Does one harden or laugh, when being gauged so openly by the male gaze? A few years ago I would have been traumatized, embarrassed, perhaps felt harassed and guilty – so often women feel guilty because of the judgment or actions of men. We live our lives inverted, in a permanent handstand of upside-down, confused vision. Put as simply as possible, it is so very difficult to be clear about oneself when one lives primarily in a world created in its essence by the Other.

Difficult but not impossible, as I am learning through age. So it was at this moment I turned to the vulgar German and the lovely Rasta and started telling them my opinion of the word I won’t even write, and how it is perceived in this country. At first the good German blanched (he thought I was Italian), and then quickly recovered, and for the next 15 minutes or so the three of us had a lively discussion, a bit in French, mostly in English, sadly no German which probably would have been best, about the nature of race and the problems with linguistic ownership of a particular phrase or word, and the cultural weight and history such words possess.

And then with equal intensity my new German friend switched suddenly the subject to me, and began dissecting my clothing with the same blunt honesty with which we had just been speaking about politics and culture. I just as bluntly argued back, and it was all wonderfully intimate, polite, totally honest and extremely impersonal all at the same time. The way conversation should be, I think, and never is in the places I inhabit in this country. What is the rule? We don’t talk politics or religion at the dinner table?
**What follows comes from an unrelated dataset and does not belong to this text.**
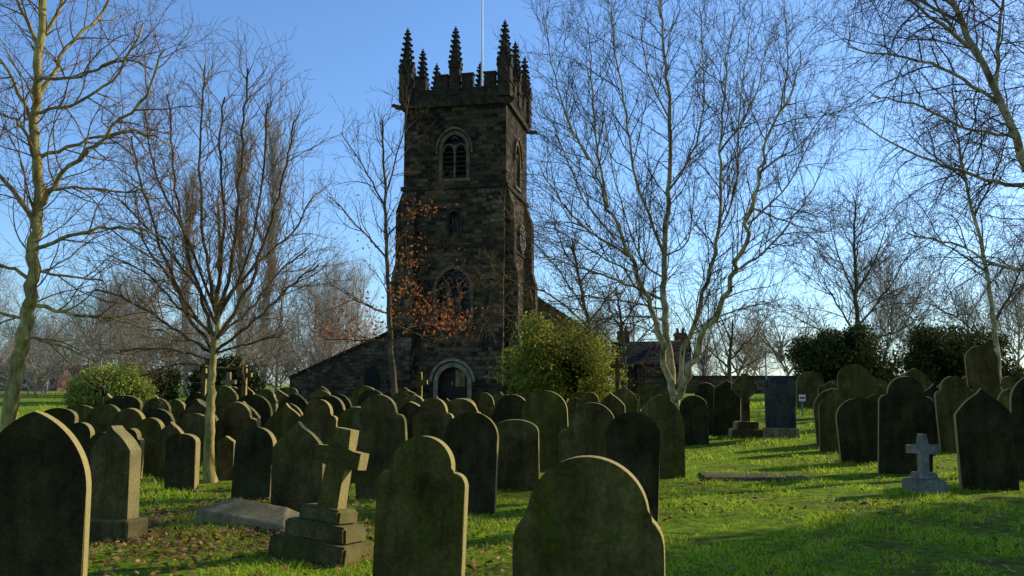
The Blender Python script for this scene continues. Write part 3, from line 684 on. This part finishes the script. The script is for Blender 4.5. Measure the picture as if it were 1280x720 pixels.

The inverse seems true in France, which of course has solved none of their entrenched problems but makes the country that much more irresistible to me.

The sun was setting, it was time to be off. I had a lusciously long walk ahead of me, back through the 3rd, into my favorite part of the city, the sacred ancient island, and then on up to the Cluny, eerie in the twilight, and down the forever elegant blvd. Saint Germain, off of which I had found a perfect little flat down the Rue de Seine.

Did I buy the coat? Only the German and the Rasta would say.